Desarmar o coração é meta essencial à conquista da paz, orienta o Papa Francisco, na mensagem para o Dia Mundial da Paz. Trata-se também de importante propósito para este Ano Jubilar, celebrado pela Igreja Católica, no mundo inteiro, quando todos são chamados a ser peregrinos de esperança. Cada pessoa deve buscar desarmar o coração, conforme motiva o Papa Francisco, indicando que, muitas vezes, é suficiente um gesto simples, a exemplo de um sorriso, um olhar fraterno, uma escuta sincera, um serviço gratuito. O Santo Padre recorda que esses simples gestos guardam grande força essencial à construção da paz. No contexto desta simplicidade, corações desarmados, capazes de operar corajosos e transformadores propósitos, precisam ser cultivados. Desarmar o coração é, pois, significativo broto de esperança que conduz pessoas e nações no caminho da reconciliação, favorecendo o despojamento de tudo o que impede a paz.
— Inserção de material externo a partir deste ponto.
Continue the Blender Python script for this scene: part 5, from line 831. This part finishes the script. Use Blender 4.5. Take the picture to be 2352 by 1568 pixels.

Um broto que inspire o respeito incondicional à vida humana, em todas as suas etapas, desde a primeira, na concepção, até a última, com a morte natural.
Do coração humano deve partir o compromisso e a disposição para efetivar as transformações necessárias à sociedade, contribuindo para edificar uma organização sociopolítica capaz de erradicar cenários de miséria e de fome, situações de exclusão e garantir estilos de vida que estejam em harmonia com a casa comum. Nessa busca pela construção de um mundo mais justo e solidário, o Papa Francisco, em sua mensagem para o Dia Mundial da Paz, retoma importante proposta para devolver dignidade a populações inteiras, colocando-as no caminho da esperança. Trata-se da audaciosa sugestão de São João Paulo II, apresentada em 2000, ano jubilar que marcou o início do terceiro milênio: a redução significativa ou mesmo o total perdão da dívida internacional que pesa sobre o destino de muitas nações.
A dívida mantém muitos países na escravidão da pobreza, submetidos a um domínio que impede o seu desenvolvimento, inviabilizando uma vida digna para seus cidadãos. O caminho para perdoar a dívida dos países pobres é indicado pelo Papa Francisco: os países ricos reconhecerem a sua própria dívida, relacionada aos danos ambientais que provocaram. Trata-se, pois, de engenhar uma nova arquitetura econômica, pelo confronto entre dívida ecológica e dívida financeira. Essa proposta pode configurar um horizonte transformador, de mais esperança para a humanidade. A dívida externa se tornou um instrumento de controle nas mãos de instituições financeiras e de países ricos que, indiscriminadamente, exploram recursos humanos e naturais dos países pobres, conforme denuncia o Papa Francisco. Assim, os países pobres são cobrados pela dívida externa, mas, ao mesmo tempo, sofrem as consequências da dívida ecológica gerada pelos países desenvolvidos.
Relevante e determinante é defender a vida humana, promover a sua dignidade, em todas as suas etapas, buscando vencer a miséria e a fome. A promoção da cultura da vida inclui também eliminar a pena de morte, existente em muitas nações. A esperança humana do perdão e da renovação não pode ser aniquilada. Papa Francisco retoma a indicação interpelante de São Paulo VI e Bento XVI, considerados estes tempos de guerras: utilizar expressiva parte do orçamento destinado à produção de material bélico para constituir um fundo mundial dedicado à erradicação da fome e à realização de atividades educativas, que promovam um desenvolvimento sustentável nos países mais pobres, lutando contra as alterações climáticas. O Papa Francisco lembra que o futuro é um dom que permite ultrapassar os erros do passado e construir novos caminhos de paz. Caminhos que, para se efetivarem, pedem mudanças culturais e estruturais, a partir do reconhecimento de que todos são filhos do mesmo Pai, todos são devedores e necessários uns aos outros, conforme a lógica de responsabilidade partilhada.
Desarmar o coração neste ano jubilar é aceitar o convite-interpelação de enfrentar injustiças e desigualdades vergonhosas. Todos são corresponsáveis pelas devastações do meio ambiente e pela desarmonia no planeta – ninguém deve alimentar conflitos de nenhuma espécie. Gestos de solidariedade não podem estar restritos aos atos filantrópicos, mas constituir um conjunto de atitudes cotidianas marcadas pelo amor ao semelhante. As desigualdades precisam gerar muito incômodo, em todas as pessoas, para que ninguém permaneça indiferente, sem se comprometer com a busca por soluções. O empreendimento transformador no horizonte da humanidade, neste momento de sua história, é grande e complexo. Precisa incluir o desarme do coração humano, para permitir o alvorecer de sentimentos altruístas, que inspirem a reconciliação e a necessária lucidez para se viver com solidária fraternidade. Desarme, diariamente, o seu coração, fazendo-se parte do necessário mutirão de operários construtores da paz.